Published: Tuesday, February 5, 2013, 12:01 a.m.
Updated: Wednesday, February 20, 2013

Port Authority of Allegheny County officials will move “aggressively” to replace fired CEO Steve Bland and pursue County Executive Rich Fitzgerald's plan to strengthen the transit agency.

“I've already gotten several calls” from local people interested in the Port Authority's top post, Fitzgerald said, declining to identify them.

Port Authority's board of directors fired Bland on Friday, culminating almost a year of friction between him and Fitzgerald, who said the transit chief “resisted” his proposals to improve the system. Bland could not be reached Monday.

Port Authority Chairman Jeff Letwin said the board will finalize a search committee this week and all members can be on it.

The agency used executive search firms to identify candidates in a national effort the last time it hired a CEO. The search committee interviewed top candidates and hired Bland in 2006. That search took about three months, Letwin said.

Letwin described the timetable as “aggressive,” but Fitzgerald — who appoints authority board members and signs off on about $30 million in county funding to the agency — says he wants “major changes” soon at the agency.

Fitzgerald's ideas include boosting revenue through sponsorships and naming-rights deals; equipping buses with GPS technology so riders can track buses' whereabouts; removing buses from inner streets Downtown; increasing economic development along the T light-rail line and improving signs; and converting buses to run on natural gas.

But Fitzgerald said of the CEO search, “We'd rather do it right than just quickly.”

Fitzgerald wanted former Turnpike CEO Joseph G. Brimmeier, a Port Authority board member, to replace Bland on an interim basis, but the board chose Chief Financial Officer Ellen McLean.

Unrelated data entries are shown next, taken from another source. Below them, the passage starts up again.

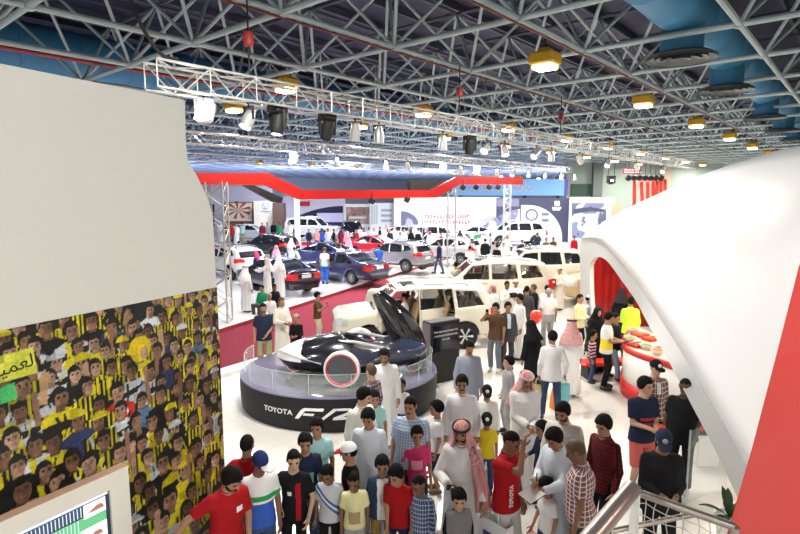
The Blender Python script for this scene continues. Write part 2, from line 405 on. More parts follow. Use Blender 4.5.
        c0, c1 = T((0, 0, z0)), T((0, 0, z1)); a = np.minimum(c0, c1) - m; b = np.maximum(c0, c1) + m
        return G.put(fn, a, b, k)
    # body: one continuous skin
    G = Grid(*GP)
    prof(G, BZ, BX, BY, .80, 1.50, 0)
    G.cap(T((0, .015, 1.44)), hp((0, .005, .06)), .056, .052 * hr, .03)
    for s in (-1, 1):
        G.cap(sh[s], el[s], .049 * g ** .4, .038, .03); G.cap(el[s], wr[s], .039, .026, .012)
        f = wr[s] - el[s]; f /= np.linalg.norm(f); pc = wr[s] + f * .05
        G.cap(wr[s], wr[s] + f * .075, .026, .031, .012)
        G.cap(hip[s], kn[s], .082 * g ** .5, .056, .03); G.cap(kn[s], an[s], .055, .037, .02); G.ell(an[s] + (0, -.06, -.035), (.04, .12, .036), None, .02)
    G.ell(hp((0, 0, .150)), np.array((.077, .097, .100)) * hr, RH, .02); G.ell(hp((0, -.034, .080)), np.array((.058, .062, .066)) * hr, RH, .02)
    if lod < 2:
        G.ell(hp((0, -.078, .036)), np.array((.026, .02, .02)) * hr, RH, .02)
        G.cap(hp((0, -.098, .135)), hp((0, -.115, .100)), .010 * hr, .0155 * hr, .012)
        for s in (-1, 1):
            G.ell(hp((s * .080, .006, .128)), np.array((.010, .022, .034)) * hr, RH, .01)
            if lod == 0: G.ell(hp((s * .034, -.108, .137)), np.array((.021, .021, .013)) * hr, RH, .012, 's')
        if lod == 0: G.cap(hp((-.02, -.096, .068)), hp((.02, -.096, .068)), .008 * hr, None, .008)
    parts = [G.net()]
    if lod < 2:
        for s in (-1, 1):
            f = wr[s] - el[s]; f = f / np.linalg.norm(f)
            tr = np.array((0, -.8, .6)) if abs(f[2]) < .9 or f[2] > 0 else np.array((0, -1, 0.))
            tubes = hand_tubes(wr[s], f, tr if True else tr)
            parts += [(v, q) for v, q in tubes]
    V, Q = merge(parts)
    def put(name, VQ, m):
        if VQ is None: return None
        return mesh_np(name, VQ[0] * sb, VQ[1], m, root)
    put('body', (V, Q), sk)
    # clothes
    tk, tm = top; z_neck = 1.472
    if tk != 'none':
        G = Grid(*GP); long_ = tk in ('shirt', 'suit', 'thobe', 'abaya', 'jacket', 'sweater'); robe = tk in ('thobe', 'abaya')
        hem = 1.0 if tuck else {'tee': .84, 'polo': .84, 'shirt': .80, 'suit': .74, 'thobe': .92, 'abaya': .92, 'vest': .84, 'jacket': .82, 'sweater': .85}[tk]
        prof(G, GZ, GX, GY, hem, z_neck, {'suit': .012, 'jacket': .010, 'abaya': .02}.get(tk, 0), .02, fold=.03 if not robe else .0)
        er = .012 if tk in ('thobe', 'suit') else .02 if tk == 'abaya' else 0
        for s in (-1, 1):
            if tk == 'vest': continue
            if long_:
                G.cap(sh[s], el[s], .058 * g ** .3 + er * .3, .050 + er * .8, .045); G.cap(el[s], wr[s], .049 + er * .8, .038 + er * 1.4, .015, flat=True)
            else:
                G.cap(sh[s], sh[s] + (el[s] - sh[s]) * .74, .063 * g ** .3, .062, .05, flat=True)
        if robe:
            if sit is None:
                wd = 1.12 if tk == 'abaya' else 1.
                zb = .03 if tk == 'abaya' else .07
                prof(G, [.03, .5, .95, 1.05], [.238 * wd, .214 * wd, .186, .172], [.195 * wd, .168 * wd, .142, .130], zb, 1.06, .0, .02, fold=.075, belly=False)
            else:
                for s in (-1, 1): G.cap(hip[s], kn[s], .125, .11, .06); G.cap(kn[s], an[s] + (0, 0, .05), .11, .10, .05, flat=True)
        G.ell(T((0, -.035, 1.50)), (.062, .066, .055), None, .0, 's')
        TV, TQ = G.net()
        put({'tee': 't_shirt', 'polo': 'polo_shirt', 'shirt': 'shirt', 'suit': 'suit_jacket', 'thobe': 'robe', 'abaya': 'black_robe', 'vest': 'vest', 'jacket': 'jacket', 'sweater': 'sweater'}[tk], (TV, TQ), tm)
        for nm, pm, x0, x1, za, zb, side in prints:
            def keep(c, n, x0=x0 / sb, x1=x1 / sb, za=za / sb, zb=zb / sb, side=side):
                return (c[:, 0] > x0) & (c[:, 0] < x1) & (c[:, 2] > za) & (c[:, 2] < zb) & (n[:, 1] * side < -.15) & (np.abs(c[:, 0]) < .21)
            put(nm, patch(TV, TQ, keep, .004), pm)
        if lod < 2 and tk in ('polo', 'thobe', 'shirt', 'suit'):
            b = MB(); rc = 1.
            rr = [(.066, -.012), (.070, .0), (.066, .028), (.060, .030), (.060, -.012)]
            M = Matrix([list(r) for r in RL]).to_3x3() @ Matrix.Rotation(rad(14), 3, 'X'); c = T((0, .006, 1.468))
            b.lathe([(a * sb * 1.0, z * sb) for a, z in rr], Vector(c * sb), 16, M, True); b.build('collar', collar or tm, root, True)
    bk, bm = bot
    if bk != 'none' and tk not in ('thobe', 'abaya'):
        G = Grid(*GP); e = .0
        prof(G, [.70] + BZ[1:], [.15] + BX[1:], [.10] + BY[1:], .775, 1.03, .012, .015)
        for s in (-1, 1):
            if bk == 'shorts': G.cap(hip[s], hip[s] + (kn[s] - hip[s]) * 1.02, .091 * g ** .5, .086, .02, flat=True)
            else: G.cap(hip[s], kn[s], .089 * g ** .5, .070, .02); G.cap(kn[s], an[s] + (0, 0, .01), .072, .060, .02, flat=True)
        put('shorts' if bk == 'shorts' else 'trousers', G.net(), bm)
    for s in (-1, 1):
        b = MB(); n = 10; prof_ = []
        for i in range(6):
            a = -PI / 2 + PI * i / 5; prof_.append((math.cos(a), math.sin(a)))
        vs0 = len(b.v); b.lathe(prof_, (0, 0, 0), n)
        c = (an[s] + (0, -.062, -.036)); zmin = an[s][2] - .085
        b.v = [((x * .05 + c[0]) * sb, (y * .145 + c[1]) * sb, max(z * .058 + c[2], zmin + .002) * sb) for x, y, z in b.v]
        b.build('shoe', shoe, root, True)
    # head: hair, headwear and features, in the head's own frame
    def hput(name, VQ, m): return put(name, (VQ[0] * hr @ RH.T + HP, VQ[1]), m) if VQ is not None else None
    hh = {0: .0115, 1: .017, 2: .030}[lod]
    def HG(lo=(-.26, -.26, -.42), hi=(.26, .26, .34)): return Grid(lo, hi, hh)
    hk = head[0] if head else None
    def hairline(th):
        def cut(x, y, z): return (np.interp(y, [-.14, -.092, -.055, -.035, .0, .05, .085, .13], [.052, .048, .034, -.028, -.05, -.075, -.105, -.12]) - .5 * np.clip(np.abs(x) - .045, 0, 1) + .008 * np.sin(x * 120 + y * 60)).astype(np.float32) - z
        return cut
    if hair and hk not in ('ghutra', 'hijab', 'ghutra_agal'):
        G = HG((-.16, -.18, -.12), (.16, .18, .32)); t = {'short': .0, 'thick': .014, 'crop': -.005, 'long': .008}.get(hair, 0)
        G.ell((0, .004, .153), (.081 + t, .103 + t, .105 + t), None, 0, 'u', hairline(t))
        if hair == 'long': G.ell((0, .07, .08), (.07, .05, .09), None, .02); G.ell((0, .11, .11), (.035, .04, .045), None, .02)
        if lod < 2: G.put(lambda x, y, z: .0065 * np.sin(x * 150) * np.sin(y * 140 + 1) * np.sin(z * 130) + G.D[G.sub((-1,)*3, (1,)*3)[0]], (-1,)*3, (1,)*3, 0, 'u')
        hput('hair', G.net(), hm)
    if beard and lod < 2:
        G = HG((-.14, -.18, -.05), (.14, .12, .2))
        G.ell((0, -.032, .076), (.064, .068, .070), None, 0, 'u', lambda x, y, z: np.maximum(z - np.interp(y, [-.07, -.03, .03], [-.012, .0, .05]).astype(np.float32), y - .03))
        hput('beard', G.net(), beard)
    if (mous or beard) and lod < 2:
        v, q = np_path([(-.030, -.090, .070), (-.012, -.103, .081), (.012, -.103, .081), (.030, -.090, .070)], [.005, .009, .009, .005]); hput('moustache', (v, q), beard if beard else HAIR)
    if lod == 0 and not niqab:
        for s in (-1, 1):
            v, q = np_path([(s * .016, -.093, .152), (s * .034, -.093, .156), (s * .052, -.080, .150)], [.004, .005, .003]); hput('eyebrow', (v, q), HAIR if hm is not HAIRG else HAIRG)
            if not glasses:
                b = MB().lathe([(math.cos(a) * 1., math.sin(a)) for a in np.linspace(-PI / 2, PI / 2, 5)], (0, 0, 0), 8)
                hput('eye', (np.array([(x * .013 + s * .033, y * .010 - .083, z * .0075 + .136) for x, y, z in b.v]), np.array([f for f in b.f if len(f) == 4])), EYE)
        v, q = np_path([(-.024, -.092, .066), (0, -.103, .067), (.024, -.092, .066)], [.003, .006, .003]); hput('lips', (v, q), LIP)
    if glasses and lod < 2:
        b = MB()
        for s in (-1, 1): b.box((s * .034, -.103, .136), (.052, .006, .034), None, .006)
        b.tube((-.01, -.106, .142), (.01, -.106, .142), .003)
        for s in (-1, 1): b.tube((s * .06, -.10, .140), (s * .080, .0, .135), .003)
        b.v = [tuple((HP + RH @ (np.array(v) * hr)) * sb) for v in b.v]; b.build('sunglasses' if glasses == 'sun' else 'spectacles', mat('lens_dark', (.01, .01, .012), .1), root)
    if hk in ('cap', 'skullcap', 'helmet'):
        G = HG((-.22, -.3, .05), (.22, .3, .32)); zc = .158 if hk == 'cap' else .185
        G.ell((0, .003, .155), (.091, .110, .106 if hk == 'skullcap' else .112), None, 0, 'u', lambda x, y, z: (zc - .155) - z)
        hput('cap', G.net(), head[1])
        if hk == 'cap':
            a = rad(head[2] if len(head) > 2 else 0); G = HG((-.26, -.26, .10), (.26, .26, .22)); Rb = rotm('Z', a) @ rotm('X', rad(8))
            c = rotm('Z', a) @ np.array((0, -.115, .158)); G.ell(c, (.078, .090, .0135 if lod < 2 else .025), Rb, .0)
            hput('cap_brim', G.net(), head[3] if len(head) > 3 else head[1])
            if len(head) > 4:
                b = MB().lathe([(0, .004), (.03, .004), (.03, 0), (0, 0)], (0, 0, 0), 12); Rm = rotm('X', rad(70))
                hput('cap_badge', (np.array([Rm @ np.array(v) + (0, -.100, .205) for v in b.v]), np.array([f for f in b.f if len(f) == 4])), head[4])
    if hk in ('ghutra', 'hijab', 'ghutra_agal'):
        G = HG((-.30, -.26, -.40), (.30, .32, .32))
        G.ell((0, .008, .152), (.094, .114, .112), None, 0)
        dz = [-.36, -.16, -.06, .05, .15]; dx = [.235, .215, .165, .118, .094]; dy = [.165, .150, .140, .125, .112]; cy = [.06, .05, .035, .02, .01]
        low = -.32 if hk != 'hijab' else -.22
        def fn(x, y, z):
            ax = np.interp(z, dz, dx); ay = np.interp(z, dz, dy); c = np.interp(z, dz, cy); th = np.arctan2(y, x)
            q = 1 + .05 * np.sin(9 * th) * np.clip((.05 - z) / .3, 0, 1)
            d = (np.sqrt((x / ax) ** 2 + ((y - c) / ay) ** 2) - q) * ay * .9; return np.maximum(d, np.maximum(low - z, z - .16)).astype(np.float32)
        G.put(fn, (-.28, -.2, low), (.28, .26, .16), .02)
        if hk == 'hijab':
            if not niqab: G.ell((0, -.12, .115), (.058, .07, .082), None, 0, 's')
        else:
            def op(x, y, z): return np.maximum(np.maximum(np.abs(x) - (.066 + np.clip(.04 - z, 0, 1) * .35), y + .012), z - .192).astype(np.float32)
            G.put(op, (-.3, -.3, -.42), (.3, .02, .21), 0, 's')
        hput('head_scarf' if hk != 'hijab' else 'veil', G.net(), head[1])
        if hk == 'ghutra_agal':
            for dzr in (0, .016):
                b = MB(); n = 20; pts_ = [(.100 * math.cos(2 * PI * i / n), .010 + .121 * math.sin(2 * PI * i / n), .190 + dzr) for i in range(n)]
                v = []; qs = []
                for i, p in enumerate(pts_):
                    d = np.array((p[0], p[1] - .01, 0)); d /= np.linalg.norm(d)
                    for k in range(6): a = 2 * PI * k / 6; v.append(np.array(p) + (d * math.cos(a) + np.array((0, 0, 1)) * math.sin(a)) * .0105)
                for i in range(n):
                    for k in range(6): qs.append((i * 6 + k, ((i + 1) % n) * 6 + k, ((i + 1) % n) * 6 + (k + 1) % 6, i * 6 + (k + 1) % 6))
                hput('head_cord', (np.array(v), np.array(qs)), mat('agal_black', (.012, .012, .012), .7) if len(head) < 3 else head[2])
    M = Matrix.Translation((xy[0], xy[1], z0)) @ Matrix.Rotation(rad(face), 4, 'Z')
    info = {'root': root, 'M': M, 'sb': sb}
    for s, n in ((-1, 'R'), (1, 'L')):
        f = wr[s] - el[s]; f /= np.linalg.norm(f)
        info[n] = M @ Vector((wr[s] + f * .09) * sb); info[n + 'dir'] = (M.to_3x3() @ Vector(f)).normalized(); info[n + 'wrist'] = M @ Vector(wr[s] * sb)
    info['hp'] = lambda c: M @ Vector(hp(c) * sb)
    if key: PERSONS[key] = info
    return info
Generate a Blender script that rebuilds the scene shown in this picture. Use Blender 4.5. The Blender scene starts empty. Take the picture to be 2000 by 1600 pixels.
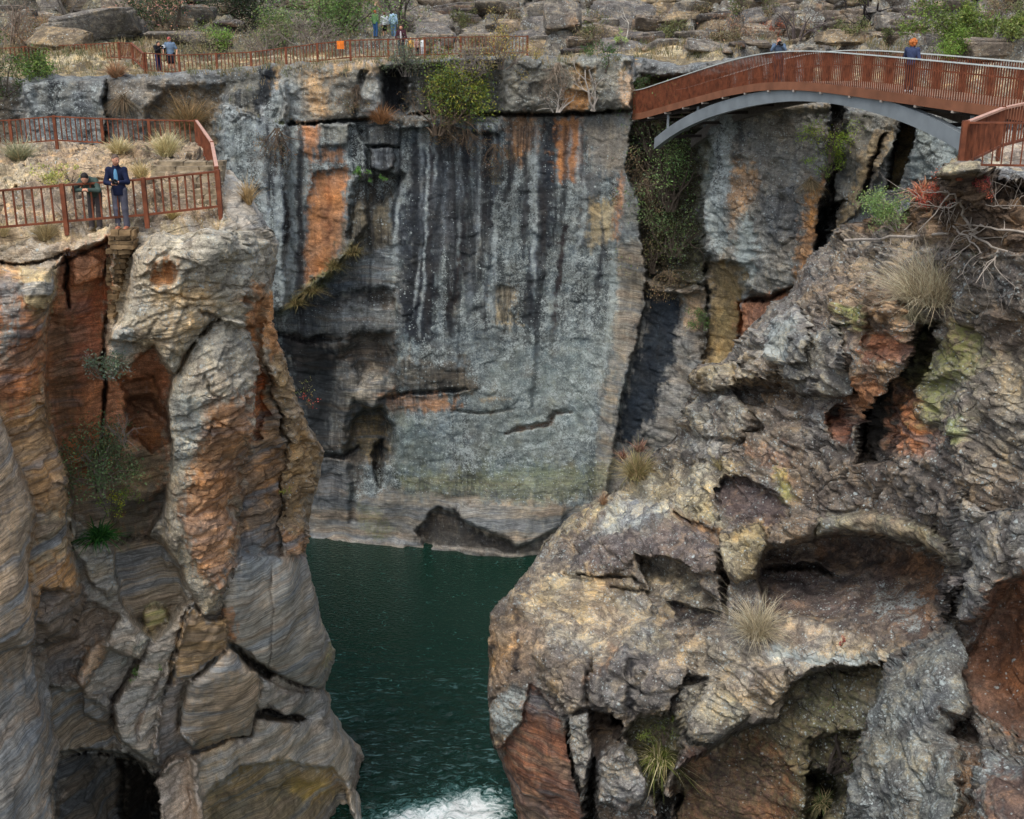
import bpy, bmesh, math, random
import numpy as np
from mathutils import Vector, Matrix
f32=np.float32
SC=bpy.context.scene
# ------------------------------------------------------------------ camera, sky, sun, exposure
CAMZ=28.0; FPX=2414.0; PITCH=math.atan(800.0/2414.0)
cd=bpy.data.cameras.new('camera'); cam=bpy.data.objects.new('camera',cd); SC.collection.objects.link(cam)
cd.sensor_width=36.0; cd.lens=36.0*FPX/2000.0; cd.clip_end=2000; cd.clip_start=0.1
cam.location=(0,0,CAMZ); cam.rotation_euler=(math.pi/2-PITCH,0,0); SC.camera=cam
SUN_EL=math.radians(60); SUN_AZ=math.radians(205)   # azimuth measured clockwise from +Y
w=bpy.data.worlds.new("World"); SC.world=w; w.use_nodes=True
nt=w.node_tree; bg=nt.nodes['Background']
sky=nt.nodes.new('ShaderNodeTexSky'); sky.sky_type='NISHITA'; sky.sun_disc=False
sky.sun_elevation=SUN_EL; sky.sun_rotation=SUN_AZ; sky.air_density=1.0; sky.dust_density=3.0; sky.ozone_density=1.0
hs=nt.nodes.new('ShaderNodeHueSaturation'); hs.inputs['Saturation'].default_value=0.55   # cloud cover takes most of the blue out of the sky
nt.links.new(sky.outputs[0],hs.inputs['Color']); nt.links.new(hs.outputs[0],bg.inputs[0]); bg.inputs[1].default_value=0.145
sl=bpy.data.lights.new('sun','SUN'); sl.energy=1.05; sl.angle=math.radians(26); sl.color=(1,0.96,0.9)
so=bpy.data.objects.new('sun',sl); SC.collection.objects.link(so)
sd_=Vector((math.sin(SUN_AZ)*math.cos(SUN_EL),math.cos(SUN_AZ)*math.cos(SUN_EL),math.sin(SUN_EL)))
so.rotation_euler=sd_.to_track_quat('Z','Y').to_euler()
SC.view_settings.view_transform='Standard'; SC.view_settings.look='None'; SC.view_settings.gamma=1.0
SC.view_settings.exposure=0.53
SC.render.engine='CYCLES'
SC.cycles.max_bounces=4;SC.cycles.diffuse_bounces=3
# ------------------------------------------------------------------ helpers
SP,CP=math.sin(PITCH),math.cos(PITCH)
def unproj(u,v,Y):
    """point of the place seen at photo pixel u,v, Y metres ahead of the viewpoint"""
    x=(u-1000.0)/FPX; y=-(v-800.0)/FPX
    t=Y/(CP+y*SP)
    return x*t, Y+0*t, CAMZ+t*(-SP+y*CP)
def pt(u,v,Y):
    a=unproj(u,v,Y); return Vector((float(a[0]),float(a[1]),float(a[2])))
def Yz(v,z):
    y=-(v-800.0)/FPX
    return (CAMZ-z)/(-((-SP+y*CP)/(CP+y*SP)))
def px(u,z=None): pass
def lin(c):
    c=np.asarray(c,dtype=float)/255.0
    return np.where(c<=0.04045,c/12.92,((c+0.055)/1.055)**2.4)
GAIN=1.55
def rk(c):
    c=lin(c)*GAIN
    if c[0]>c[2]*1.9: c=c*np.array([.98,1.09,1.0])
    g=c@np.array([.3,.6,.1]); return np.minimum(c*0.86+g*0.14,0.8)
rs=np.random.RandomState(7)
PERM=np.tile(rs.permutation(256),3).astype(np.int32)
GR=rs.normal(size=(256,3)).astype(f32); GR/=np.linalg.norm(GR,axis=1)[:,None]
def pnoise(x,y,z):
    x=x.astype(f32);y=y.astype(f32);z=z.astype(f32)
    xi=np.floor(x);yi=np.floor(y);zi=np.floor(z)
    fx=x-xi;fy=y-yi;fz=z-zi
    xi=xi.astype(np.int32)&255;yi=yi.astype(np.int32)&255;zi=zi.astype(np.int32)&255
    ux=fx*fx*fx*(fx*(fx*6-15)+10);uy=fy*fy*fy*(fy*(fy*6-15)+10);uz=fz*fz*fz*(fz*(fz*6-15)+10)
    out=0
    for i in (0,1):
        A=PERM[xi+i]; wx=ux if i else 1-ux
        for j in (0,1):
            Bq=PERM[A+yi+j]; wy=uy if j else 1-uy
            for k in (0,1):
                h=PERM[Bq+zi+k]; g=GR[h]; wz=uz if k else 1-uz
                out=out+wx*wy*wz*(g[...,0]*(fx-i)+g[...,1]*(fy-j)+g[...,2]*(fz-k))
    return out*1.5
def fbm(p,sc,oct=4,gain=0.5,ridge=False,off=0.0):
    x,y,z=p[0]*sc+off,p[1]*sc+off*1.7,p[2]*sc+off*2.3
    a=1.0;o=0;tot=0
    for i in range(oct):
        n=pnoise(x,y,z)
        if ridge: n=1-2*np.abs(n)
        o=o+a*n;tot+=a;a*=gain
        x=x*2.03+11.3;y=y*2.03+5.1;z=z*2.03+7.7
    return o/tot
def hsh(a,b=0,c=0):
    q=np.sin(a*127.1+b*311.7+c*74.7)*43758.5453
    return q-np.floor(q)
def facets(P,cell,zs,seed):
    """broken-rock relief: every cell of a jittered lattice is its own tilted face"""
    x,y,z=P[0]/cell,P[1]/cell,P[2]/cell*zs
    xi,yi,zi=np.floor(x).astype(np.int32),np.floor(y).astype(np.int32),np.floor(z).astype(np.int32)
    best=np.full(x.shape,1e9,f32);sec=best.copy();val=np.zeros(x.shape,f32)
    for i in (-1,0,1):
        for j in (-1,0,1):
            for k in (-1,0,1):
                a=(xi+i+seed)&255;b=(yi+j)&255;c=(zi+k)&255
                h=PERM[PERM[PERM[a]+b]+c]
                r=GR[h];o=GR[(h+57)&255]
                dx=x-(xi+i+.5+r[...,0]*.45);dy=y-(yi+j+.5+r[...,1]*.45);dz=z-(zi+k+.5+r[...,2]*.45)
                d=dx*dx+dy*dy+dz*dz
                m=d<best
                sec=np.where(m,best,np.minimum(sec,d));best=np.where(m,d,best)
                val=np.where(m,(dx*o[...,0]+dy*o[...,1]+dz*o[...,2])*.55+r[...,0]*r[...,1]*1.1,val)
    e=smooth((np.sqrt(sec)-np.sqrt(best))/.11)
    return val*e-(1-e)*.22
def smooth(t):
    t=np.clip(t,0,1); return t*t*(3-2*t)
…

Fitzgerald said he doesn't know McLean well.

“Ellen really led us through some difficult financial times. More importantly, I think she's a woman of unquestionable integrity,” said former Pittsburgh Mayor Tom Murphy, for whom McLean worked as city CFO from 1999 to 2005, overseeing a $450 million annual budget.

Murphy said McLean, 59, played a key role in shaping the city's tax structure when it entered the state's Act 47 program for financially distressed municipalities.

McLean did not respond to requests for comment. She will continue earning $138,000 a year in her new role; Bland made $185,000 a year and will receive half that amount as a severance for being fired without cause.